MAD FUCKERS


Mad, Hard and Wild Bastards of Rock N Roll. Part One.


Jerry Lee Lewis



Jerry Lee Lewis, a renowned hell raiser, is famed for turning up at Elvis Presley’s house in 1976 wielding a loaded pistol and demanding to see him. He never got to the King of Rock N Roll but a year later he was dead anyway so at least saved on bullets, not that we condone the actions. This incident was just one of a host in the life of Jerry Lee Lewis aka The Ferriday Fireball aka The Killer. Arguably the wildest of all Sun Records performers on and off the stage, he was almost too hot for anyone to handle. The UK didn’t want him, thrown out in 1958 for bringing along his 14 year old wife cousin on tour.

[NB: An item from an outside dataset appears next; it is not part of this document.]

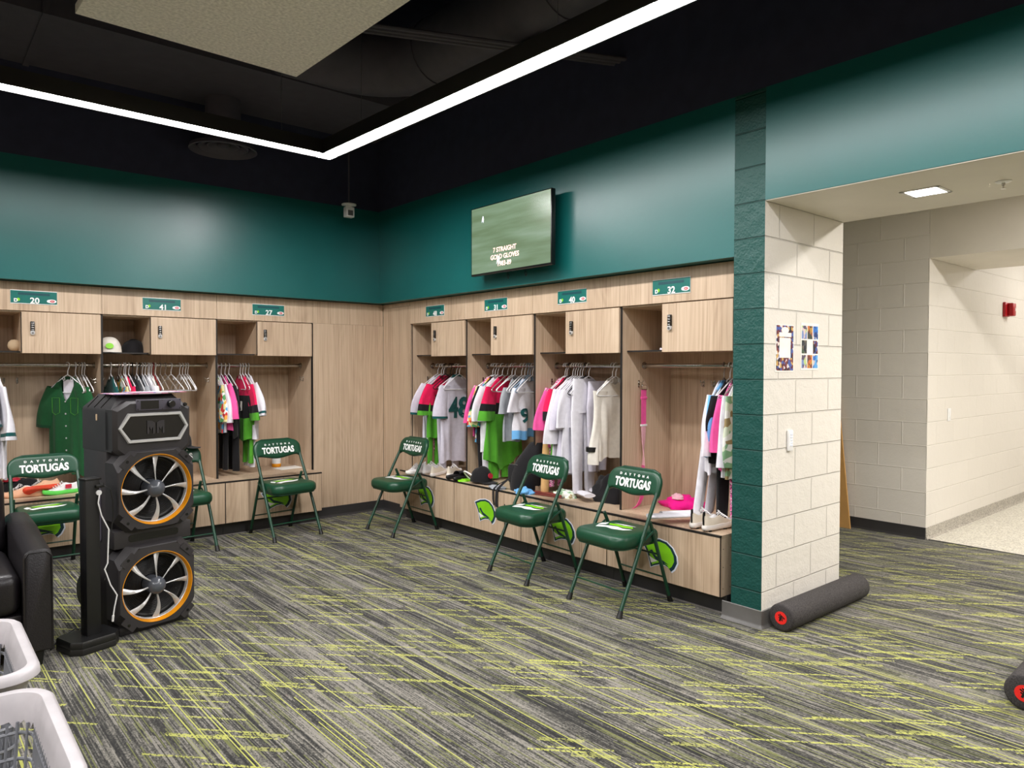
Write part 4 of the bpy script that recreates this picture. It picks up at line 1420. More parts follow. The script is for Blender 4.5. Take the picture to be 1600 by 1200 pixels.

Sam Phillips, Sun head honcho, couldn’t handle him, in fact nobody could handle him but the fans loved it. The Killer was a million-seller and had an ego to match. One infamous tale at a show in New York in 1958 it was decided that Chuck Berry would headline over our hero, Jerry Lee was not best pleased but went along with it. As his incendiary set was coming to an end he produced a can of petrol, poured it over his piano and set fire to it while bursting into an insane rendition of ‘Great Balls Of Fire’, the place went wild as he played the song to its climax while the piano burned. As he left the stage, piano still ablaze, it’s said that as he passed the stunned Chuck Berry he spat the infamous words, “Follow that Nigger!”


Sonny Burgess

Sonny Burgess has gone down in rocking lore as the Arkansas wild man who dyed his hair flame red to match his red suit and Fender to make his mentalist stage show even more mental. The first Rockabilly Punk? Well the story is true, Albuquerque never knew what hit them as Sonny Burgess, head to toe in red and his group The Pacers opened a show for a youthful Roy Orbison in 1956. The story behind the story isn’t quite as wild as Sonny Burgess told me himself back in 1984. He wanted to go blonde, his wife took on the bleaching duties, messed it up and his hair turned flame red by accident. There was no time to try and fix it out so out came the red suit for maximum effect. It obviously worked because 52 years later it’s still a legend. The story may not have been so wild but Sonny Burgess’ records certainly were. Check out ‘We Wanna Boogie’ and ‘Red Headed Woman’ on the Sun label, total mayhem with note-bending guitar, rasping trumpet and pumping piano pounding the pace behind Burgess’s howling vocals make for two of the all-time wildest tracks ever. He reckons the Sun recordings don’t capture the wildness of the band live, if that’s true, fuck me it must have been crazy.


Tooter Boatman

By all accounts Tooter Boatman was a lover and a scrapper, he liked a fight and a shag but it’s not certain in what order. He looks like a hard bastard in the photos that survive of him. Inked up, surely one of the first tattooed rockers, and looks so mean you can believe stories of him giving bulls a kicking and having running off in fear and taking on three big blokes in bar at the same time and giving them a whooping. He is also said to have had ‘more girlfriends than Elvis had gold records’, had a girl in every town and was even married, but just for the day. Tooter Boatman and his band The Chapperals released a rip roaring slab of scream laden, snare jangling, piano mudering, slap bass rockabilly in the shape of ‘Thunder and Lightning’ and ‘The Will Of Love’ which you really need to hear before you die. Hard as he may have been Tooter was killed by a hit and run driver in 1964 aged 28, that’s the only way they’d have had him.


Billy Taylor

Very little is known about Billy Taylor, there appears to be a good reason for that. He recorded a loopy little track entitled ‘Wombie Zombie’ for Felco Records then apparently decided to celebrate by carrying out an armed robbery, a career move that proved as short lived as his Rockabilly one. He was caught and sentenced to a long real life version of Jailhouse Rock. True or not, you gotta love him.